I’m blogging simply because I feel guilty not doing ‘actual work’ right now so at least writing is more productive than randomly browsing on Facebook... kinda. So life.... actually life right now is amazing. It’s seems odd to say normally my writing is littered with drama and general whiny shit... vagina waffle as seems to be the term my readers are familiar with. But no, for once things are going along smoothly. Literally like a jigsaw, all the pieces are fitting together and its just relief.... the people, the things, everything, I'm like aaaaahhhh :)
Our new flatmate moved in this week and it’s so nice. Just living with an adult ... it’s, refreshing. It’s weird though actually sitting down and talking about each other’s pasts, the amount of mutual friends of just things in common from the past, it’s like everything is interlaced. I’m quite a big believer in signs. I don’t mean in a sort of paranoid, every single thing that happens is a massive sign, but just more like big coincidences aren’t really coincidence, everything happens for a reason – and I have a feeling things will work out wonderfully from here.
Yesterday was Jake’s birthday. Once again it proved my theory of plans. I had planned to make perfect little cupcakes for the occasion but due to disaster in the kitchen they failed and turned out, not great. The card I ordered never came in the post despite being ordered days and days earlier, and then we couldn’t get his present in town because credit systems are retarded, so he was massively bummed out. And the final icing on the birthday cake of fail the announcement some people Jake didn’t want to see, and I realllyyy didn’t want to see, had invited themselves to the evening do. So we set off and I had massively low expectations that the night wouldn’t go as hoped. Turns out, I had a great night. The people not wanted didn’t end up showing, Plan 9 played wonderfully, and everyone was too drunk to notice the cupcakes weren’t my best. And the icing on this birthday cake of win, I managed to get Jake’s present today instead.

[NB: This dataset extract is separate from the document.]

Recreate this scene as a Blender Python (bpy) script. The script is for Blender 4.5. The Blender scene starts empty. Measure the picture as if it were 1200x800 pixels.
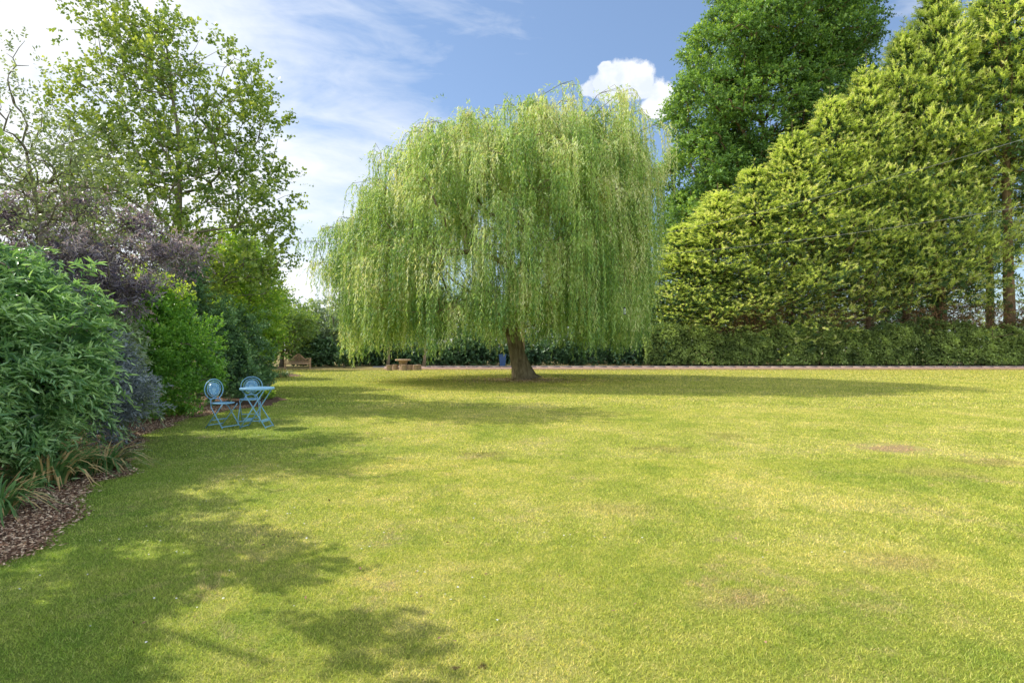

Uni work has been a massive stress for me the past few weeks rushing to get everything done before the deadline that is flying out to Thailand – but somehow I’ve managed it. I only have my counselling skills tape which I’ll be doing tomorrow; and my actual final dissertation once I get my draft back. Truth be told though I was really happy with the draft so I don’t think I’ll have much to change. All my shopping is done for Thailand, and I’m remarkably chilled. Better still my exam timetable came through and for once I’ve not been screwed over by university, my exams are nicely spread out so I’m not too worried about have to cram revision for them while I’m away.
And yes, that’s the final piece of the jigsaw, Thailand. It was three years ago I stood in the station begging Jake not to leave me and go, I couldn’t bare to be away from him for two weeks, that was at the beginning of ‘us’. And now, three years on we’re packing our bags ready to leave together. I realise I’ve become one of those annoying people who obsesses about their holiday – sorry folks. (Just wait til I get back and you have to hear how good it was, that will be more annoying!)
Anyway I'm going to play some PS3, I've decided no work is getting done tonight, might aswell play some games, the new Batman game incidently, looks amazing. It's weird I'm not even like a massive Batman fan - I always kind of figured he's not a 'real' superhero since he has no powers and just a really good tech guy. He's like a vigilante James Bond. BUT I loved Arkham Asylum, and Arkham City looks just as good.